Mather saw most such people up close and personal as a pro coach and scout. Halas hired Chuck as an innovator and often said Chuck played a major role in Chicago’s 1963 NFL championship season. “In that ’63 game, we had studied the Giants’ Y.A. Tittle’s tendencies so well we intercepted him five times.” Two picks set up the touchdowns in the 14-10 Bear victory.

“When Bobby was sent to San Diego from the Bears, I called coach Tommy Prothro, whom I’d known quite a while, and said Douglass was a diamond in the rough who could do wonders in the right system,” Mather said. “Tommy said the offense already was set and it was too late to change.”

Mather came to KU in 1954 from an incredible career at Massillon, Ohio, High. His Tigers went 57-3 during six seasons, won six state titles and three national mythical titles. Chuck was among the first coaches at any level to use punch-card machines to grade players and chart opponents’ tendencies. His use of film was legendary, and that was another reason Halas brought him aboard. At Massillon, Mather topped even the brilliant Paul Brown, who moved from there to Ohio State success and later gained pro immortality.

Mather nearly was hired by Ohio State in 1951 but Woody Hayes won out. At Kansas, for all his background, dedication and hard work, he got tossed into a tough situation where the league was fierce, recruiting had tailed off after the J.V. Sikes tenure and things just never quite fit. “If Dutch Lonborg (athletic director) had told me now treacherous our schedules would be and how far we had to come back, I’d never left Ohio,” Chuck has said many times. Notre Dame’s Terry Brennan, Gerry Faust and other high schoolers never made the big jump, either.

Chuck left here with an 11-26-3 record. His 1957 swan song saw the Jayhawks get off to a 1-4-1 start. He told the players he was kaput, and they ran the table to finish at 5-4-1. That got Mather voted league coach of the year.

I’m not sure anybody ever worked harder than Chuck Mather and his Massillon-oriented staff to make Kansas a football winner. They were good people with strong backgrounds and were fine members of the community.

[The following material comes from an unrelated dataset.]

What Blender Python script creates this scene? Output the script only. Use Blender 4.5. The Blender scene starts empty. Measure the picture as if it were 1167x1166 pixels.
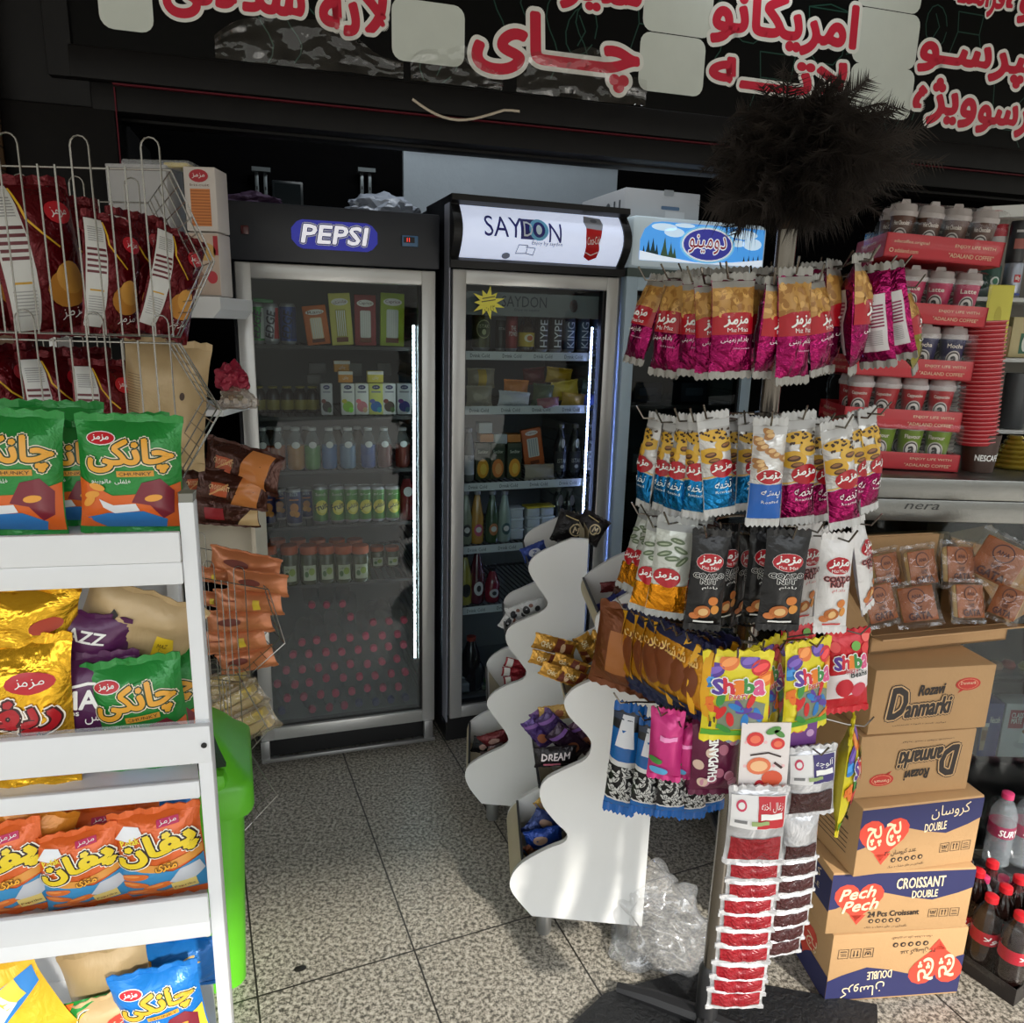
import bpy, bmesh, math, random
from mathutils import Vector as V, Matrix, noise
from mathutils.geometry import tessellate_polygon
S = bpy.context.scene
C = S.collection
PI = math.pi
rnd = random.Random(7)
# ---------- camera model (1167 x 1166 frame) ----------
F, PITCH, ROLL, EYE = 863.4, .2340, .0266, 1.48
_fw = V((0, math.cos(PITCH), -math.sin(PITCH))); _up = V((0, math.sin(PITCH), math.cos(PITCH))); _rt = V((1, 0, 0))
CR = math.cos(ROLL)*_rt + math.sin(ROLL)*_up
CU = -math.sin(ROLL)*_rt + math.cos(ROLL)*_up
EP = V((0, 0, EYE))
def ray(px, py): return _fw + CR*((px-583.5)/F) - CU*((py-583)/F)
def atY(px, py, Y):
    d = ray(px, py); return EP + d*(Y/d.y)
def atZ(px, py, z):
    d = ray(px, py); return EP + d*((z-EYE)/d.z)
class Pl:
    """a vertical plane through (x0,y0) running at yaw; gives world points and local (x,z)"""
    def __init__(s, x0, y0, yaw, z0=0): s.x0, s.y0, s.yaw, s.z0 = x0, y0, yaw, z0; s.d = V((math.cos(yaw), math.sin(yaw), 0)); s.n = V((-math.sin(yaw), math.cos(yaw), 0))
    def w(s, px, py, dep=0):
        o = V((s.x0, s.y0, 0)) + s.n*dep; d = ray(px, py)
        return EP + d*(s.n.dot(o-EP)/s.n.dot(d))
    def l(s, px, py, dep=0):
        p = s.w(px, py, dep); return (s.d.dot(p-V((s.x0, s.y0, 0))), p.z-s.z0)
# ---------- materials ----------
def lin(c):
    c = c/255.0
    return c/12.92 if c <= .04045 else ((c+.055)/1.055)**2.4
MATS = {}
def M(name, rgb=None, rough=.5, metal=0, bump=0, bscale=40, var=.06, emit=0, alpha=1, trans=0, coat=0, vscale=14, spec=None):
    if name in MATS: return MATS[name]
    m = bpy.data.materials.new(name); MATS[name] = m
    m.use_nodes = True
    nt = m.node_tree; b = nt.nodes['Principled BSDF']
    col = (lin(rgb[0]), lin(rgb[1]), lin(rgb[2]), 1)
    tc = nt.nodes.new('ShaderNodeTexCoord')
    n = nt.nodes.new('ShaderNodeTexNoise'); n.inputs['Scale'].default_value = vscale; n.inputs['Detail'].default_value = 3
    nt.links.new(tc.outputs['Object'], n.inputs['Vector'])
    mx = nt.nodes.new('ShaderNodeMixRGB')
    mx.inputs[1].default_value = tuple(x*(1-var) for x in col[:3])+(1,)
    mx.inputs[2].default_value = tuple(min(1, x*(1+var)) for x in col[:3])+(1,)
    nt.links.new(n.outputs['Fac'], mx.inputs[0]); nt.links.new(mx.outputs[0], b.inputs['Base Color'])
    b.inputs['Roughness'].default_value = rough; b.inputs['Metallic'].default_value = metal
    if spec is not None: b.inputs['Specular IOR Level'].default_value = spec
    if coat: b.inputs['Coat Weight'].default_value = coat; b.inputs['Coat Roughness'].default_value = .12
    if trans: b.inputs['Transmission Weight'].default_value = trans
    if alpha < 1: b.inputs['Alpha'].default_value = alpha
    if emit:
        nt.links.new(mx.outputs[0], b.inputs['Emission Color']); b.inputs['Emission Strength'].default_value = emit
    if bump:
        n2 = nt.nodes.new('ShaderNodeTexNoise'); n2.inputs['Scale'].default_value = bscale; n2.inputs['Detail'].default_value = 4; n2.inputs['Distortion'].default_value = .6
        nt.links.new(tc.outputs['Object'], n2.inputs['Vector'])
        bp = nt.nodes.new('ShaderNodeBump'); bp.inputs['Strength'].default_value = bump; bp.inputs['Distance'].default_value = .02
        nt.links.new(n2.outputs['Fac'], bp.inputs['Height']); nt.links.new(bp.outputs[0], b.inputs['Normal'])
    return m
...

But they couldn’t quite get over the hump. Among the blessings was that the staff hirings by Mather brought the likes of the Paul Schofer and Tom Triplett families to Lawrence. Their positive impact was immediate and has been long-lasting.

As for Bobby Douglass, he’s done pretty well even if Mather thinks he was misused at a pro. And don’t consider Chuck some senile old coot trapped in the past. He sounds as sharp and thinks as clearly as he did some 50 years ago. Bob Douglass is fortunate to have an analyst of this caliber in his corner.